[Data records]
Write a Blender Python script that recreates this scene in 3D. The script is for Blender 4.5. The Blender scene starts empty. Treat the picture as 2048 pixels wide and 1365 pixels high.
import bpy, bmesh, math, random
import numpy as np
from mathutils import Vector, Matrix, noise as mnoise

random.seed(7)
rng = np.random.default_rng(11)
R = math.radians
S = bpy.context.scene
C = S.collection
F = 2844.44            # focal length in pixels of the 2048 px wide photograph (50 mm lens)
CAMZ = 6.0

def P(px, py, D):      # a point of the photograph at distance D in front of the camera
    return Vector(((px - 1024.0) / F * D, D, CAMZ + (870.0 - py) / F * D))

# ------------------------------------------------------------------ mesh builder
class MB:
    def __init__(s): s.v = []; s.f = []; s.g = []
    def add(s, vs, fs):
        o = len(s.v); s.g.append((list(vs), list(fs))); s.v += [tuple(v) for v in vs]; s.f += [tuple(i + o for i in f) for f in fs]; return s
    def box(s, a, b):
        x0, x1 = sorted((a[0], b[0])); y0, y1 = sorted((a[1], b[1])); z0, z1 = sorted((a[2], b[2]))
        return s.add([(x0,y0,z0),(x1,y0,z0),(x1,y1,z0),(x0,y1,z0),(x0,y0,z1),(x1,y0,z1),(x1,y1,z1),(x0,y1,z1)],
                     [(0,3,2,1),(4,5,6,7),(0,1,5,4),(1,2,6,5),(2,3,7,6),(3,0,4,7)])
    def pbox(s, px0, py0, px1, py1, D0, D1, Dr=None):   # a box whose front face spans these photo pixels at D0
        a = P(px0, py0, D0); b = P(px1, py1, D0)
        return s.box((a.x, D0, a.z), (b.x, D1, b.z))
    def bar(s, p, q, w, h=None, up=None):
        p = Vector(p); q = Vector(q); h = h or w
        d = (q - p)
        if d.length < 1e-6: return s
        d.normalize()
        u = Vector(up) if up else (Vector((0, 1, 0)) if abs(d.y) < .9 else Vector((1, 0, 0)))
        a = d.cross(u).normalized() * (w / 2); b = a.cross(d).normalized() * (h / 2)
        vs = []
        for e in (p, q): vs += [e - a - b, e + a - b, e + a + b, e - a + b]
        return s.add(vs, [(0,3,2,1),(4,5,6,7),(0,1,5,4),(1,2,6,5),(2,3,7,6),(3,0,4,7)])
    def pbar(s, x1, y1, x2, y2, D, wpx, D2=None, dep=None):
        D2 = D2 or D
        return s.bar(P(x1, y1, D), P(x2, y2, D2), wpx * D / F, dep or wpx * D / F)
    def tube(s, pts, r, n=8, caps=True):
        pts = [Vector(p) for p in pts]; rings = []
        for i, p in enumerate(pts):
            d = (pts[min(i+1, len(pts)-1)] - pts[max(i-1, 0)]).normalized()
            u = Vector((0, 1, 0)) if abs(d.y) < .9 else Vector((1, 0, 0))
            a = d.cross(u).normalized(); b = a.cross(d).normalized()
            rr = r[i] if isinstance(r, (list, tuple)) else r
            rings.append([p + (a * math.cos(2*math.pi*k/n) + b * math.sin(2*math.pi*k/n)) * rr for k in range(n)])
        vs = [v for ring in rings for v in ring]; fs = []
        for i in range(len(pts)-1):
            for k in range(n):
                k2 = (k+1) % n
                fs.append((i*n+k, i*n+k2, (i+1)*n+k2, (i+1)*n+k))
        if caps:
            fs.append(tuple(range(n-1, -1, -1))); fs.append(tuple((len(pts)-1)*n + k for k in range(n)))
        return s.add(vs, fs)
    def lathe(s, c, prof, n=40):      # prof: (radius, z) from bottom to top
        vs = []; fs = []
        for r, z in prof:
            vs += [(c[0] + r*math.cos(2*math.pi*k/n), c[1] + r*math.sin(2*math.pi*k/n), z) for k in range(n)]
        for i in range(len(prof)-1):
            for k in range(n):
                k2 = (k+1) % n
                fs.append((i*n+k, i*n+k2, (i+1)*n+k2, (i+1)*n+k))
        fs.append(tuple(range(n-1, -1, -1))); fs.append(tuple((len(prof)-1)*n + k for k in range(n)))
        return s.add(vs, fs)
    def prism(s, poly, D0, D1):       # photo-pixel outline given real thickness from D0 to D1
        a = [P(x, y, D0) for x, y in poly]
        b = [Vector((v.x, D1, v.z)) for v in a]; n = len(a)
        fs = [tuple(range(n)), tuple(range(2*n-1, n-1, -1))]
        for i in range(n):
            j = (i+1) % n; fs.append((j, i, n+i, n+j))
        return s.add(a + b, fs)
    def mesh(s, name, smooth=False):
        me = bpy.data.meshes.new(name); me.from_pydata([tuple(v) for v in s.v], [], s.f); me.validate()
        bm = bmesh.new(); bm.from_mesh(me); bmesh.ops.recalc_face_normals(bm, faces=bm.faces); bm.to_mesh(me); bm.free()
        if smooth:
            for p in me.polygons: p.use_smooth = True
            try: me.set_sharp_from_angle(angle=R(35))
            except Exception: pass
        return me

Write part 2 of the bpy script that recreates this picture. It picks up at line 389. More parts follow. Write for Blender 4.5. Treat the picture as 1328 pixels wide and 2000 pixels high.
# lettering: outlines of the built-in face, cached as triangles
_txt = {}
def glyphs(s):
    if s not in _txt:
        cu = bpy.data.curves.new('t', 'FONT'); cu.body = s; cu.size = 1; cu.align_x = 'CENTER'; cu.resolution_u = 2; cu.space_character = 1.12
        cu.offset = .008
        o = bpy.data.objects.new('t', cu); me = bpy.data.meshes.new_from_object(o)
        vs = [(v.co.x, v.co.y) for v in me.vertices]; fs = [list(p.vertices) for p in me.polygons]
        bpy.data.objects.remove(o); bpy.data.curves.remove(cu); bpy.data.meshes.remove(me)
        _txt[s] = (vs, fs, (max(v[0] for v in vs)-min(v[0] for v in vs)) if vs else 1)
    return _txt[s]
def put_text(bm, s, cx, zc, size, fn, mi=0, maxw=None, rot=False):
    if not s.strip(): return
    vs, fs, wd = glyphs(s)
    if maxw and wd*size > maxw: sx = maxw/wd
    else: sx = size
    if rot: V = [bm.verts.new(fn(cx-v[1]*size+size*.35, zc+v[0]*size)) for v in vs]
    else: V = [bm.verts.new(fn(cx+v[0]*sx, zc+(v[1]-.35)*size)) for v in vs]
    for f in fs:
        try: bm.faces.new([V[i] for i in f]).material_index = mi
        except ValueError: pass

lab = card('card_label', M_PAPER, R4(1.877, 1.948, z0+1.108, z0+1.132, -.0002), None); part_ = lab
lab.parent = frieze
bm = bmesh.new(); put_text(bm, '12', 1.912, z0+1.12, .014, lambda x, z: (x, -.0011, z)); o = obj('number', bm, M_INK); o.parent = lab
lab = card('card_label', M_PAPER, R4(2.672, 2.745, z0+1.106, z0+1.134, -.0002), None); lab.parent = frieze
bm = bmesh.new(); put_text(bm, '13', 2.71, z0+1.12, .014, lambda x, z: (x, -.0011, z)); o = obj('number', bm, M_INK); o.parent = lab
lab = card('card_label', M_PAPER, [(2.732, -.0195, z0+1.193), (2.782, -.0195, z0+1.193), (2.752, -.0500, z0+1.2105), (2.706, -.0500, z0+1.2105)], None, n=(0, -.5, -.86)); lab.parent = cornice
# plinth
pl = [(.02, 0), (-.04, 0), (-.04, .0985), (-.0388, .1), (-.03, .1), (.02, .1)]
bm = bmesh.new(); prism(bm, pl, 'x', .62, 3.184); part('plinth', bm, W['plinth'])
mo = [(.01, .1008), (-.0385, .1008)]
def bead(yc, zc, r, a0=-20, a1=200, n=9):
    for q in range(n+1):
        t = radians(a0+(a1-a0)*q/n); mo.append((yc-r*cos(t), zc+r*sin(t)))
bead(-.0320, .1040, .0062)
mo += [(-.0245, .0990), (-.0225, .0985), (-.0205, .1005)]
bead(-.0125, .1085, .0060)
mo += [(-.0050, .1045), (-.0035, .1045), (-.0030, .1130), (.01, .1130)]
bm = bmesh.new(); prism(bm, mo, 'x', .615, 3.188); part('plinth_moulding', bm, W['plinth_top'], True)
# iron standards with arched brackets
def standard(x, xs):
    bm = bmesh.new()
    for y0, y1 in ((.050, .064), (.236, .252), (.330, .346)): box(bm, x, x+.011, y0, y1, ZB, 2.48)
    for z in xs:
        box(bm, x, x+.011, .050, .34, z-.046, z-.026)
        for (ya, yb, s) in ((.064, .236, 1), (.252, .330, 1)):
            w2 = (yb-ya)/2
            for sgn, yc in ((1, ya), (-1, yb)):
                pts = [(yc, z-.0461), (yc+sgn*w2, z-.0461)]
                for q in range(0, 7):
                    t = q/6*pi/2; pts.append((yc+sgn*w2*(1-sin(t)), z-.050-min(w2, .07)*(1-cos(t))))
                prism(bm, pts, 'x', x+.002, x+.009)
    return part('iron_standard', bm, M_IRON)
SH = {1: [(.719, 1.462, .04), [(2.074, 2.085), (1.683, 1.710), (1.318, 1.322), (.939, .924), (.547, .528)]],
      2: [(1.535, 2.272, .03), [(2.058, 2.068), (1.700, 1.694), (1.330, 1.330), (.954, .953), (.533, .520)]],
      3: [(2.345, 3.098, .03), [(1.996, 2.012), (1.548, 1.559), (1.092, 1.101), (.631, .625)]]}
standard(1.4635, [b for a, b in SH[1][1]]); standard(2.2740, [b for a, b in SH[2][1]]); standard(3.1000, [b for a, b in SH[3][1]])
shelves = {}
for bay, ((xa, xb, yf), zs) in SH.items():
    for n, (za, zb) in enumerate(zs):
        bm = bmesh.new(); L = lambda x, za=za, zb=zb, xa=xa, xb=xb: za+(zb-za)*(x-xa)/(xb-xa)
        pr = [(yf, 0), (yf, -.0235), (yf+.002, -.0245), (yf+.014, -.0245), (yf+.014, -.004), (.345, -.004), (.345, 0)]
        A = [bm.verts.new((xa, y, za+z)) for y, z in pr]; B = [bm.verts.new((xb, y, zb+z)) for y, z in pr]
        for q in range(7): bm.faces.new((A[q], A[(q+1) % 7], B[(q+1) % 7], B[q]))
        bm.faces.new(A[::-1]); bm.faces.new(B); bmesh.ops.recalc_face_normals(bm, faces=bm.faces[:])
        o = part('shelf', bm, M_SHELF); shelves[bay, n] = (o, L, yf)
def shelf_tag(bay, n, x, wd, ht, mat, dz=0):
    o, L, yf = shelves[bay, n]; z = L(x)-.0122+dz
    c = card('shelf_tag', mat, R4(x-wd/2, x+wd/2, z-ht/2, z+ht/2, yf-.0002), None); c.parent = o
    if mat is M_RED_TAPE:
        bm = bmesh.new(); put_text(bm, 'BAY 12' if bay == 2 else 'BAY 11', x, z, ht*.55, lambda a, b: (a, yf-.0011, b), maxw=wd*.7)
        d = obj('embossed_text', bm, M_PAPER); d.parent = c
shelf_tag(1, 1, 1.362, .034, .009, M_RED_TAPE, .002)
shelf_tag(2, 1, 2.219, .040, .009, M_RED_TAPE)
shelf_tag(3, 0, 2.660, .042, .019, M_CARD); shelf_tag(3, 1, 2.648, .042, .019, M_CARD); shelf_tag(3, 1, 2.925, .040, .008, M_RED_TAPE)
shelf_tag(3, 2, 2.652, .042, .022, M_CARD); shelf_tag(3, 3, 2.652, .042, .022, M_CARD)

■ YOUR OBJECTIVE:
Quote the records above exactly, from the first line through the line containing "return Vector(((px - 1024.0)", and nothing more.

■ FINAL RESULT:
Write a Blender Python script that recreates this scene in 3D. The script is for Blender 4.5. The Blender scene starts empty. Treat the picture as 2048 pixels wide and 1365 pixels high.
import bpy, bmesh, math, random
import numpy as np
from mathutils import Vector, Matrix, noise as mnoise

random.seed(7)
rng = np.random.default_rng(11)
R = math.radians
S = bpy.context.scene
C = S.collection
F = 2844.44            # focal length in pixels of the 2048 px wide photograph (50 mm lens)
CAMZ = 6.0

def P(px, py, D):      # a point of the photograph at distance D in front of the camera
    return Vector(((px - 1024.0) / F * D, D, CAMZ + (870.0 - py) / F * D))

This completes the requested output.